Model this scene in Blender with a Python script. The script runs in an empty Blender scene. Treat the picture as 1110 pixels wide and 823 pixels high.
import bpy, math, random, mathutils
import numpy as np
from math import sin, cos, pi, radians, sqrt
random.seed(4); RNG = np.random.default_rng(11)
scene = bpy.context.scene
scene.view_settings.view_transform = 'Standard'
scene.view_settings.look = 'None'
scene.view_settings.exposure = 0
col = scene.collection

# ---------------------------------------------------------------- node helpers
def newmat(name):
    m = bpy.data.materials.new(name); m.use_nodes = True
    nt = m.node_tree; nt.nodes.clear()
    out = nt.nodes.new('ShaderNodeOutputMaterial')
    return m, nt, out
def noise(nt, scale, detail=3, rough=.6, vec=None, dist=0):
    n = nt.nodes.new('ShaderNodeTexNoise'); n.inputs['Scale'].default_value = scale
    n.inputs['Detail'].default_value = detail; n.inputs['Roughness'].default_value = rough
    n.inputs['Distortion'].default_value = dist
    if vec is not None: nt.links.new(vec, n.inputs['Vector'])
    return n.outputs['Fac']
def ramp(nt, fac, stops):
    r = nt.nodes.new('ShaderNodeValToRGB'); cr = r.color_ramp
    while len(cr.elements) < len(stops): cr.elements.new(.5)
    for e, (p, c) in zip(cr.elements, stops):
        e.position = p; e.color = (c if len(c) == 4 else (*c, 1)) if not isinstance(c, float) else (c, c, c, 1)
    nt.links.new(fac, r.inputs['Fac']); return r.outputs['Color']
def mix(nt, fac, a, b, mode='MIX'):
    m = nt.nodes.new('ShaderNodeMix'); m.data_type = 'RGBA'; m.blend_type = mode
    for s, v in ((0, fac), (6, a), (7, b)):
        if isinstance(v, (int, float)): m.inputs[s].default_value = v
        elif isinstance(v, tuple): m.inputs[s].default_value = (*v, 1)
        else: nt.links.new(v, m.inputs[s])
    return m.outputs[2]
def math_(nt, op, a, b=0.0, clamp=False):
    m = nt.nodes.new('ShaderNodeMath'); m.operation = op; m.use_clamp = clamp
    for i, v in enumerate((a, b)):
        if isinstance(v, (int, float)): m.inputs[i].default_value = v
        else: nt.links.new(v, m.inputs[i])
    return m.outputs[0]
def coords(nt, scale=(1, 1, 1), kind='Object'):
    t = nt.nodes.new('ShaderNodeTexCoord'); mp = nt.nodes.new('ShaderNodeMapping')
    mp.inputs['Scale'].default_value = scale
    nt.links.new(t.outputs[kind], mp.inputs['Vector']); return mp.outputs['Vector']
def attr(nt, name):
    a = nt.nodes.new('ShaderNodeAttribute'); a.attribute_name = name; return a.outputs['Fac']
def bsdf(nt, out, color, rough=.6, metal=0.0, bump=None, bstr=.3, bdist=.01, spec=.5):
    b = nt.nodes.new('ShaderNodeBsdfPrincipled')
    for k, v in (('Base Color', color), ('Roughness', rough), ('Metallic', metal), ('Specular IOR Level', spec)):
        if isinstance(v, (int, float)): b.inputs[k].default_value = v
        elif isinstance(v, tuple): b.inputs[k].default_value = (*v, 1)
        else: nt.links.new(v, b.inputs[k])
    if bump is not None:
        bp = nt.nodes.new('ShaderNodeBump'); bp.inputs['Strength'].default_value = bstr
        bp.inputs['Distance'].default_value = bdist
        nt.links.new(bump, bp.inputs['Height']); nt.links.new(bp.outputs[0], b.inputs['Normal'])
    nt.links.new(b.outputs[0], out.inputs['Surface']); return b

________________

→ Given exercise:
Search the listing for the string "scene". Copy each line where it turns up.

→ Output of the exercise:
Model this scene in Blender with a Python script. The script runs in an empty Blender scene. Treat the picture as 1110 pixels wide and 823 pixels high.
scene = bpy.context.scene
scene.view_settings.view_transform = 'Standard'
scene.view_settings.look = 'None'
scene.view_settings.exposure = 0
col = scene.collection